My dearest sweet Lydia,
You are four days from being three months old and you have yet to cease amazing me. Had anyone told me a few years ago that now I would have another baby who had Down's and be so happy about it, I would have told them they were insane. I never planned on having more children and until I met your daddy really thought that I didn't want to. In reality, I just already thought what the doctors hadn't yet said, that I couldn't. But meeting Daddy made me dream again and I dreamed so much of having a little girl. When the doctors said it wouldn't happen, it broke my heart even though they were only confirming what I already knew in my heart. Then you. :) The most wonderful surprise! You are so much more than I ever could have dreamed, Liddy, the piece of my heart that was missing without me even knowing it. And now, even after knowing you for such a short time, I can't imagine my life without you in it. I am in awe of your beauty, your sunshine personality, your strength, your determination and most of all, that you are mine. Every little smile is a wonder, every cuddle a gift, and every day a blessing greater than I could ever put into words.
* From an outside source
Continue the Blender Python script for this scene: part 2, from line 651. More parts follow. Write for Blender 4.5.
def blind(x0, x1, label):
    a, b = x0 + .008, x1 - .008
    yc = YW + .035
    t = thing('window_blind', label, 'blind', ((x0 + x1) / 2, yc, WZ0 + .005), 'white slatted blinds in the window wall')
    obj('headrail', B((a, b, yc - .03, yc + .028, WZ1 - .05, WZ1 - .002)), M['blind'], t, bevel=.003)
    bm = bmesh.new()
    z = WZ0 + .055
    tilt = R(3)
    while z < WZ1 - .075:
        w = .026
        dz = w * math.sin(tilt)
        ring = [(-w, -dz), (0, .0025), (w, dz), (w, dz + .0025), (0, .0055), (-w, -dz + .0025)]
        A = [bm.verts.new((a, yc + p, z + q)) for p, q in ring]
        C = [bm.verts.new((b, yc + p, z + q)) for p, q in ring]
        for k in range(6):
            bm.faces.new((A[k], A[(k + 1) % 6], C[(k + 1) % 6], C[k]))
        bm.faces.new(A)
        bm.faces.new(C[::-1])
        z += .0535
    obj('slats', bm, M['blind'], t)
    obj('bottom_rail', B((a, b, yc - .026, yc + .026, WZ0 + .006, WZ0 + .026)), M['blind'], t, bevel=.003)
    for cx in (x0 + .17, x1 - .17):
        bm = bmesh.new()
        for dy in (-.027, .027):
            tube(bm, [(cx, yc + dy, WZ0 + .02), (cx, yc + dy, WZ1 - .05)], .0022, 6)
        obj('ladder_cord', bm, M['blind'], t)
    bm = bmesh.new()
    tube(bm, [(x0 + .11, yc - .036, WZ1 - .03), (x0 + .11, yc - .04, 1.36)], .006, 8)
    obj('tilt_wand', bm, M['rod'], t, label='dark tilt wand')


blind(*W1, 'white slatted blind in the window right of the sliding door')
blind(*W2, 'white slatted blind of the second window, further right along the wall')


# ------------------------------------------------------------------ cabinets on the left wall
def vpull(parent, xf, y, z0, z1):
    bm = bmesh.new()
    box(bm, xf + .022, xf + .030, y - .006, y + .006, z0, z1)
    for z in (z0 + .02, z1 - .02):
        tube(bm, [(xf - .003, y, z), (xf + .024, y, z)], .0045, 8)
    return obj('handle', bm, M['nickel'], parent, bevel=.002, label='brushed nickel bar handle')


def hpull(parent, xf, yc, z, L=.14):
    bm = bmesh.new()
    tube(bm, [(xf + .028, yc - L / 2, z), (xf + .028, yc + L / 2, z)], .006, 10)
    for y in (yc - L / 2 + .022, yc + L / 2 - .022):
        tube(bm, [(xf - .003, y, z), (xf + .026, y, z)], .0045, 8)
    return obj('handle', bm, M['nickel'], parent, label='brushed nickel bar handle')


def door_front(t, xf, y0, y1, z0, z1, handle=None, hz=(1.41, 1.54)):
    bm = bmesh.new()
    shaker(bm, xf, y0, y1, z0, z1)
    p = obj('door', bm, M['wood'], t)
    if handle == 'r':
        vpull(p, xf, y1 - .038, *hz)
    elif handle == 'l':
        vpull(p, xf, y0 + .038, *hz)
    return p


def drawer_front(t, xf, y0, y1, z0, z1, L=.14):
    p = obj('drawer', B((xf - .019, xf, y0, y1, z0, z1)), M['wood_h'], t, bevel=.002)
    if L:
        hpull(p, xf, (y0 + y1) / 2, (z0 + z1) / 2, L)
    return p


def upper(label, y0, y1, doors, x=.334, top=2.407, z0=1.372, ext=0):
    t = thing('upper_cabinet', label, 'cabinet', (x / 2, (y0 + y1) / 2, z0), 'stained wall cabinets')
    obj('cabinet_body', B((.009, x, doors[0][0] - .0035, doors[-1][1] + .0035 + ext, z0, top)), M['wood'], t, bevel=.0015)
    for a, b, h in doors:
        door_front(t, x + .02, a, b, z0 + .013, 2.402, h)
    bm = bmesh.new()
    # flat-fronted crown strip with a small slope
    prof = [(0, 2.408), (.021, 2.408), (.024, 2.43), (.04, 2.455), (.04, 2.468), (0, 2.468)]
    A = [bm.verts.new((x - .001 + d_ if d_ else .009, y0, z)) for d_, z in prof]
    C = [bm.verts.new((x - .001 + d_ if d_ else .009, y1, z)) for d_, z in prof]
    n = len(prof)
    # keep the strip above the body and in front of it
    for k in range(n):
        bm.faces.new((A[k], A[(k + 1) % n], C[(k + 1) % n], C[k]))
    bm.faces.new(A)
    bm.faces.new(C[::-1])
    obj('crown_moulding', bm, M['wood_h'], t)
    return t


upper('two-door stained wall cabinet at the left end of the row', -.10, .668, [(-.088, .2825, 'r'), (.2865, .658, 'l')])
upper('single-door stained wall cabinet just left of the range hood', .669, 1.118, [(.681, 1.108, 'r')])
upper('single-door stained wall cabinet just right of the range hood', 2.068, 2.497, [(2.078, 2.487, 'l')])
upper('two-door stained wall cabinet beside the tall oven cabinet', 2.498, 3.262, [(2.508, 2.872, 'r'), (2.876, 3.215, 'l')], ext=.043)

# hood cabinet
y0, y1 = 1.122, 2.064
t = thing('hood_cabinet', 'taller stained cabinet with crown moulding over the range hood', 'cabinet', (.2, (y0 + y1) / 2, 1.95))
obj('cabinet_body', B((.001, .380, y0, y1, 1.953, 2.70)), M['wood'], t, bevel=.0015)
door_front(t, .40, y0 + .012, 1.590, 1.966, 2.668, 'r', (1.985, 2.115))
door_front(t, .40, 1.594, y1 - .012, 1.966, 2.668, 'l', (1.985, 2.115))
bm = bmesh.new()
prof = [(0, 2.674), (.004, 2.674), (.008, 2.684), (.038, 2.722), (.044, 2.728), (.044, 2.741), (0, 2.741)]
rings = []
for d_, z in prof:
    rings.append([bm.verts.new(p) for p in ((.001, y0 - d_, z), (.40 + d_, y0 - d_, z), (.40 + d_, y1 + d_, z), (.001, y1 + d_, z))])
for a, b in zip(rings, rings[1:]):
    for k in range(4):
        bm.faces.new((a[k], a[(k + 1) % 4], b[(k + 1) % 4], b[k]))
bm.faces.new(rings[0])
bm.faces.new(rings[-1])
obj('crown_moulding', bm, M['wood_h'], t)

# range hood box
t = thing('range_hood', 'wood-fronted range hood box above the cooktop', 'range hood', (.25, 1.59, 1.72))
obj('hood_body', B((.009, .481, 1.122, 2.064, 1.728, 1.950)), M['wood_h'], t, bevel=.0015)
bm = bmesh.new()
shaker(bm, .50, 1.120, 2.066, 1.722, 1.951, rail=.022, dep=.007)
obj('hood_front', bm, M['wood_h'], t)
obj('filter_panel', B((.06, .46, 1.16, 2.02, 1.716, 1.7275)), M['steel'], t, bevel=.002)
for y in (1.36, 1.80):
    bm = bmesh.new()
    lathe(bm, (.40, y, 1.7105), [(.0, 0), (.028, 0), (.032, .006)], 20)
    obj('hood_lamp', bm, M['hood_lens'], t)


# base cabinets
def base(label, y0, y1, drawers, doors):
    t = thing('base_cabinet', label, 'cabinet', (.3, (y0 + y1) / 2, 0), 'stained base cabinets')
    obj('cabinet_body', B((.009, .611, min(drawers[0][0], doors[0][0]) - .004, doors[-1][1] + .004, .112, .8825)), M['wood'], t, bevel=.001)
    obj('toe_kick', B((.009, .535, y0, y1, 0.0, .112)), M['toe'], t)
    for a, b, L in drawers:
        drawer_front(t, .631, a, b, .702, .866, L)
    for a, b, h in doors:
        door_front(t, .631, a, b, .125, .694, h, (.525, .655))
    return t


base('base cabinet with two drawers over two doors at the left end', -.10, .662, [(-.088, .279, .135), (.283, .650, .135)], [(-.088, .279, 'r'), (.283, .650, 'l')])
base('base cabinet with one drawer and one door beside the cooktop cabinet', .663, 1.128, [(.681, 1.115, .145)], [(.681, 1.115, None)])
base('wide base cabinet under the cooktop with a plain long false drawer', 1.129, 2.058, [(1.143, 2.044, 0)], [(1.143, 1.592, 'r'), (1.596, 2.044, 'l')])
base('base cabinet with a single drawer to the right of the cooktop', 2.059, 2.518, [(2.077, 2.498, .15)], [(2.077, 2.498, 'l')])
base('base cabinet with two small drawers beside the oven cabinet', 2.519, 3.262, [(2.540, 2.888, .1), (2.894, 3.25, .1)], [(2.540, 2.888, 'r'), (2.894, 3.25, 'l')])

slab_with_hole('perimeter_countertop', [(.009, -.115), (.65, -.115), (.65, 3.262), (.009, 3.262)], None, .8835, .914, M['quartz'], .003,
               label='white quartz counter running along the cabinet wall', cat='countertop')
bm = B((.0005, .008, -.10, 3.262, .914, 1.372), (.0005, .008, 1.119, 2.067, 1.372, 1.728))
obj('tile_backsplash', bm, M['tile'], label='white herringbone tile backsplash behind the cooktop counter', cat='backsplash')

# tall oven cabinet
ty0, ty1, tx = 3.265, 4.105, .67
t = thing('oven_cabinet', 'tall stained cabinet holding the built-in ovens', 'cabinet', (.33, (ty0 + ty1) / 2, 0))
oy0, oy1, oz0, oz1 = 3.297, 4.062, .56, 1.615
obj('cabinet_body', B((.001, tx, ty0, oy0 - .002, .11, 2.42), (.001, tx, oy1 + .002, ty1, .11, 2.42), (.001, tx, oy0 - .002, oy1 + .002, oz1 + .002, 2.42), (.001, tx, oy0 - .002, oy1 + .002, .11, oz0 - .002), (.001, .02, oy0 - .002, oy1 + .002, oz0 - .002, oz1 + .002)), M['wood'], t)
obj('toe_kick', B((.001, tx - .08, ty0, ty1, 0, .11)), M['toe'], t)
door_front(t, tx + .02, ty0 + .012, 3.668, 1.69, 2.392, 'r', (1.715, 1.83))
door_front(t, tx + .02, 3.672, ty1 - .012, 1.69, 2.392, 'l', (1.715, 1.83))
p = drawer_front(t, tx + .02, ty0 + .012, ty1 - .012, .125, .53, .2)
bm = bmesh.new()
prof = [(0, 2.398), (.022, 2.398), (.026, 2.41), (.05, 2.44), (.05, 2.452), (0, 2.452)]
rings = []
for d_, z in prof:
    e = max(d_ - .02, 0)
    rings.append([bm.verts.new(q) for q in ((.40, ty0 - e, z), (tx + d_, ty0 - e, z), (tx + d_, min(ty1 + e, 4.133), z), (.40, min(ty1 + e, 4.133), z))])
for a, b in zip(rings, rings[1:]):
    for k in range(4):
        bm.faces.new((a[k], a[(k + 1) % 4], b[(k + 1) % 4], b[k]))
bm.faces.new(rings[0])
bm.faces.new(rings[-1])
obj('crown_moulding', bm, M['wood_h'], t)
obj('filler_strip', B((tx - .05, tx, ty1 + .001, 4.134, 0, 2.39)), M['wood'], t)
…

The other day, at Caleb's doctor's office, someone said spontaneously, "Down's babies are so beautiful." I was taken aback for a moment because even though you having DS is a reality and one we deal with constantly, no one has ever said anything about it when they have met you before without being told. I don't see Down's when I look at you. I see big blue eyes, chubby cheeks, soft crazy hair, crooked pinkies, and a gorgeous gummy smile. I see, quite simply, my baby girl. The one whose smile makes my day, and whose baby babbling fascinates me endlessly. The one who seems to perfectly fit in my arms and who had to have been made just to be my cuddlebug. The determined little being who is in such a hurry to grow up and is so fascinated with everything around her. I watch you drink everything in and I see the world as a different place right along with you. :) You have changed me and there isn't a word that could adequately thank you for being my daughter. I love you so much that my heart hurts, Liddybug, and I am forever grateful to God that He made you so beautifully perfect and gave you to me! Now I am going to go in, pick up my sleeping angel and snuggle you tight before I tuck you into bed. :) Sweet dreams, sugar plum. xoxoxoxo Mommy
beautiful! looking forward to sharing this journey with you!